Gutemberg Fialho
Logo depois de o governador de Minas Gerais, Romeu Zema (Novo), ter feito o comentário discriminatório de haver uma proporção muito maior de pessoas “trabalhando do que vivendo de auxílio emergencial” fora do eixo Sul-Sudeste, o ministro da Casa Civil, Rui Costa, disparou outro comentário discriminatório, ofensivo e descabido, ao chamar Brasília de “ilha da fantasia”. Dois comentários ofensivos, deslocados da realidade e que revelam despreparo de boa parte dos políticos brasileiros.
Para Rui Costa, “botar a capital do País longe da vida das pessoas (…) fez muito mal ao Brasil”. A “ilha” do ministro é a terceira maior cidade do Brasil, com mais de três milhões de habitantes. E a transferência da capital para longe do litoral, concretizada em 1960, já era prevista na primeira Constituição do período republicano brasileiro, desde 1891.
A concretização dessa previsão constitucional por Juscelino Kubitschek foi o carro-chefe de um projeto desenvolvimentista para o Brasil, ainda não plenamente concretizado, mas que muito contribuiu para o desenvolvimento do País.
Brasília recebeu e recebe gente de todo o país, que veio e continua vindo em busca de trabalho e melhores condições de vida. Só 55% dos residentes nasceram aqui. Os outros são brasilienses de coração.
Além de ser um retrato de todo o espectro da população brasileira, o DF também é um retrato das desigualdades do nosso país: a pouco mais de 30 quilômetros do Lago Sul, bairro com a maior renda per capita do Brasil, temos o Sol Nascente, considerado a maior favela da América do Sul.
Rodeado de toda essa diversidade, Rui Costa vê em Brasília uma ilha da fantasia porque vive em uma realidade paralela à do cidadão comum, como vivem outros políticos profissionais. Cercados de privilégios, esses políticos e suas famílias usufruem de vantagens e aparatos que o cidadão comum não tem. E transportam suas redomas de distanciamento da realidade do país para onde quer que vão.

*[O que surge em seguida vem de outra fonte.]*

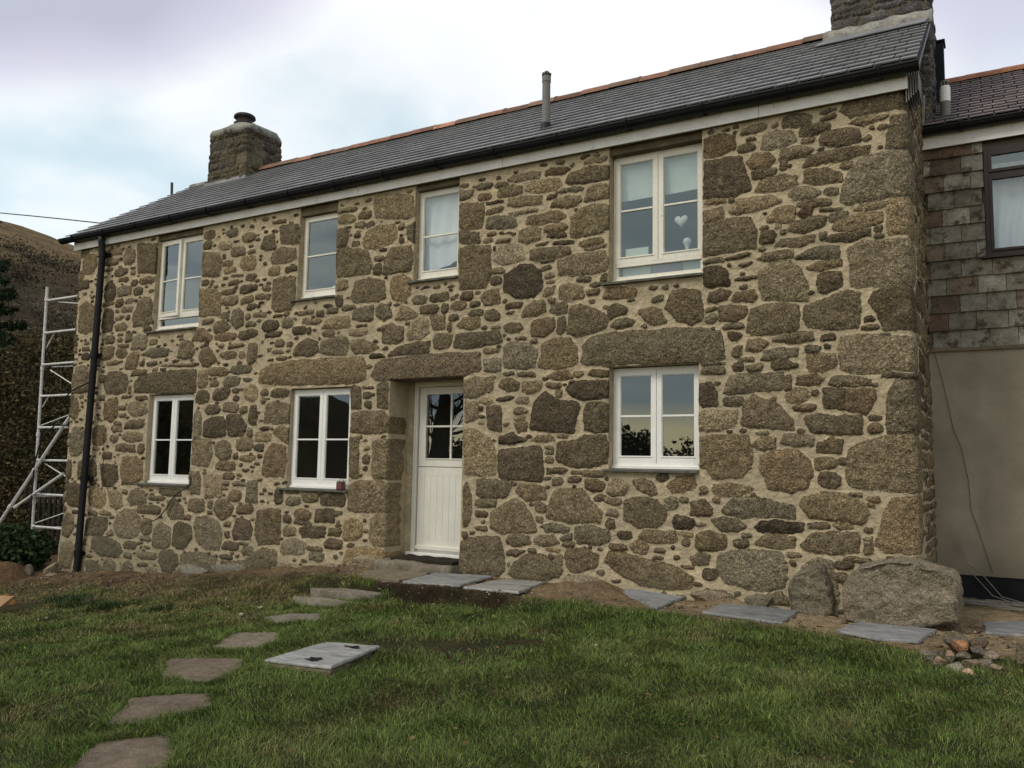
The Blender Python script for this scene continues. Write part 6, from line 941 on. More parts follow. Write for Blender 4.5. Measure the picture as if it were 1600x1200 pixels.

O morador médio do DF não tem essas mordomias. E mesmo o ministro tendo se justificado dizendo que a crítica se referia à classe política e não à cidade, continua errado. Não vou generalizar e criminalizar a atividade política, o que é um erro. Mas as facilidades e privilégios de que se serve parte dos nossos políticos e suas famílias existem em todo lugar.
Em março deste ano, por exemplo, uma enfermeira foi nomeada conselheira do Tribunal de Contas dos Municípios do Estado da Bahia. Não por seu trabalho, mas por ser esposa de um ex-governador. Adivinha qual? Ele, mesmo, Rui Costa.
Não seria por trabalhar em outra cidade que políticos como o ministro Rui Costa teriam uma postura diferente em relação à realidade do país e do povo brasileiro. Não é pela falta da vista diária de uma favela ou de gente morando debaixo de viadutos que eles deixam de representar os melhores interesses do conjunto da sociedade.
Não é Brasília que distancia os políticos do povo. Brasília é de todo o povo brasileiro. Eles se distanciam do cidadão comum quando passam a representar interesses econômicos ou ideológicos de grupos específicos ou se prestam a qualquer coisa para manter uma posição de destaque na sociedade.
O político desconectado do povo existe em qualquer lugar e é dono de uma ilha da fantasia portátil que carrega para qualquer lugar que vá.
Comentários discriminatórios e equivocados como o de Rui Costa só alimentam o clima de discórdia e polarização existente no Brasil e são dispensáveis. Só resta perguntar ao ministro a mesma coisa que o rei Juan Carlos I da Espanha perguntou a Hugo Chávez na Conferência Ibero-Americana de 2007, no Chile: por que não te calas, Rui Costa?